In a typically delightful essay called “What I Found in my Pocket,” G.K. Chesterton refers to "municipal patriotism” as "perhaps the greatest hope of England” (91). By this curious phrase, he means not love of country per se, nor civic machinery as such, but something more like love of the neighborhood. An odd claim, don’t you think? He’s writing during the august reign of George V and all the political stability that era afforded. Chesterton wore a top hat and a cape. Only in a country whose empire spans exotica is dinner dress de rigueur for essayists. The banks of England were the very rock of Providence. Could none of these be reasonably considered the greatest hope of England? Chesterton was also a churchman. Dyed in the wool. An apologist, even. And that for a church still in its ascendancy, before parishioners went to watch television instead, found new gods in pop singers and bad science, and began converting the now-empty churches into pubs and fancy flats. Surely that strong church, light to the nations, would be Albion’s great hope. But no. Bored on a cab ride, the great writer puts his hands in his pocket, pulls out a lot of old train tickets from Battersea, his neighborhood, and nearly weeps for love of his particular pile of London.
Absurd as it may sound, I know just what he means. Having gone to work in England (2014-2015) I found myself turning out the proverbial pockets all the time, searching for scraps of home. It wasn’t America that I missed. Nor even Seattle, though that sometimes too. Principally, I longed for Queen Anne, an unexciting neighborhood contrasted with some, but mine. I mention any of this because the locavore movement is still gaining steam, and with it, detractors. “Let us all be citizens of the world,” the globalists say. And “to be local is to be provincial.” And most often, “hipsters suck.” I have never understood the hatred of hipsters. Aren’t they just cleverly dressed people who make conscience-driven consumer choices? The hats are silly, but who can hate someone in a silly hat? (see: Chesterton) Is it the independent businesses that arouse ire? The playing of children’s games in parks?
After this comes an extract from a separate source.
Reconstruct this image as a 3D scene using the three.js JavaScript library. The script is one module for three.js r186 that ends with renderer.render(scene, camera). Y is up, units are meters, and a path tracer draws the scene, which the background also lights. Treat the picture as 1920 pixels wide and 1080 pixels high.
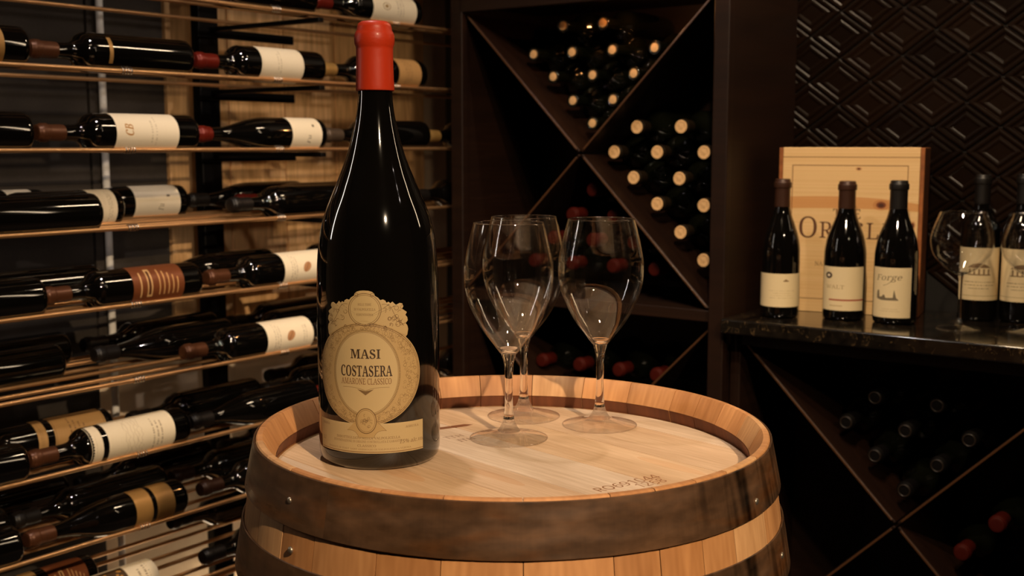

The more I see of the world, the less I believe in globalism. The truly international cities I loathe: New York, London. More local character, more distinctives, equal more charm: Dublin, Portland, Boston. Some people try to have it both ways.“Think globally, act locally” opines the bumper sticker. But even that axiom I question. By all means let us act locally (as if we could do otherwise.) But what’s the use of thinking globally? That I am aware of civic unrest in a part of the world I’ll never visit and from which I’ve never met a representative will net either of us exactly what? Is the idea that I’ll lend a hand if possible? So far, and from this vantage, all talk of globalism has led only too handwringing, the indentured servitude of coffee merchants, the destruction of Greece, and the occasional disastrous military intervention. No: the best way is to till the soil on which one was born, to love one’s neighbor, not firstly persons with whom one has no congress. Here I follow Wendell Berry of course, but also Mother Teresa who had it right when asked how she cared for tens of thousands of people, answering, "I didn’t. That would be impossible for one poor woman. I loved the one person standing in front of me.” Or something to that effect.
Elsewhere in the same collection of essays I picked up from a bookshop on the high street in Highgate, Chesterton recalls Walham Green, an indistinct bit of London that serves as an omnibus terminus. He’s on vacation in the picturesque Basque, with friends drinking and talking. Even in that lovely world and fine company, he longs even for the dull bit of planet that, only by knowing it, and walking around it so much, he’s made his. I think that’s wonderful.